In my review of the recent American Godzilla movie produced by Legendary Pictures and directed by Gareth Edwards, I said the following:

This film is cleaning up at the box office and a series of films — the “Legendary Era” I mentioned above — seems assured. But I have to wonder — what does that mean for the prospects of ever seeing a Japanese-made Godzilla film again? Could Toho ever match the level of money and technology that went into this movie, and if not, would audiences be interested in a smaller-scale Godzilla movie ever again? Don’t get me wrong, I’m glad this movie succeeded and that there’s finally a viable American Godzilla series. I just wonder what the cost of that success will be.

Fortunately, it looks like my fears were groundless. Variety reported the other day that Toho is getting back into the Godzilla game, developing a new film for 2016 release:

The inspiration is the success of Gareth Edward’s 2014 “Godzilla,” which earned $525 million worldwide and JPY3.2 billion ($26 million) in Japan, with Toho and Warner Bros. Japan co-distributing.

Toho has launched what it calls the Godzilla Strategic Conference (Godzi-Con), a committee of studio executives and directors whose aim is to reboot the Godzilla brand, including the new “Godzilla” pic.

They admit they won’t have anywhere near the budget of the Legendary version, but still hope to make something that can be competitive with a Hollywood feature. It remains to be seen whether they can live up to that goal, but, well, I gather there is an enormous amount of inefficiency in Hollywood that causes a ton of money to be wasted. So who knows?

But it’s interesting… The last time we had an American Godzilla film, it was the failure of that film that prompted Toho to resume making their own. As I mentioned in my Millennium-Era review, their plan had been to leave their Godzilla franchise dormant until 2004, long enough to let TriStar complete a trilogy, but when the TriStar film bombed, Toho hastened to resume production. This time, though, it’s the success of the American Godzilla that’s prompted them to get back in the game and resurrect the character domestically after more than a decade’s absence.

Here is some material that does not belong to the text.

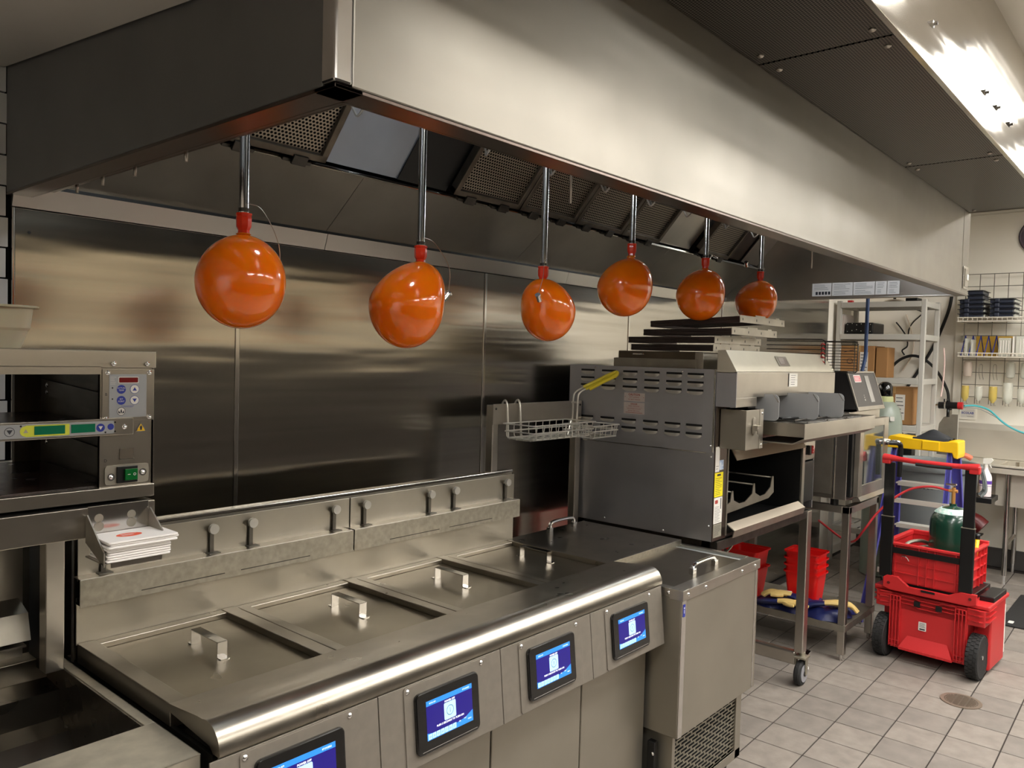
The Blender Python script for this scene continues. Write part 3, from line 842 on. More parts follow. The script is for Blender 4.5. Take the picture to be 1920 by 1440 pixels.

They’re not content to let America retain sole responsibility for Godzilla’s development this time. Or, more likely, they just want a piece of the huge profits that Godzilla’s latest rebirth has brought.

Anyway, I’m glad to hear this, because it means the scenario I was worried about won’t happen. Although, granted, there’s no way to be sure Toho’s endeavor will succeed. What if it just can’t compete with the level of spectacle that Legendary can provide? Honestly, I’d be happier with a full co-production, with Toho having control over the creative process and Legendary bankrolling the visual effects. Don’t get me wrong — personally, I wouldn’t mind the return of a cheesier, rubber-suited Godzilla. But would the general audience have the patience for that anymore? And even I admired the amazing VFX in the Edwards film, so it would be really something to see comparable visuals in an authentic Toho Godzilla movie.

Of course, this means I’ll have yet another universe to add to my growing list of Godzilla continuities. And I do love my lists. I look forward to seeing how Toho’s new universe will differ from the Legendary Universe and the earlier Toho continuities. Ooh, wait — that’s assuming I’ll be able to see the film. Hopefully I won’t have to wait too long before it gets a US release, either theatrically or on home video. It’s been a long time since a Japanese kaiju film has had a US theatrical release; the last one was Godzilla 2000: Millennium, which TriStar distributed in the US in 2000 because they still held the rights at the time. So now that Legendary has the US rights, maybe they’ll provide the same service. We can only hope.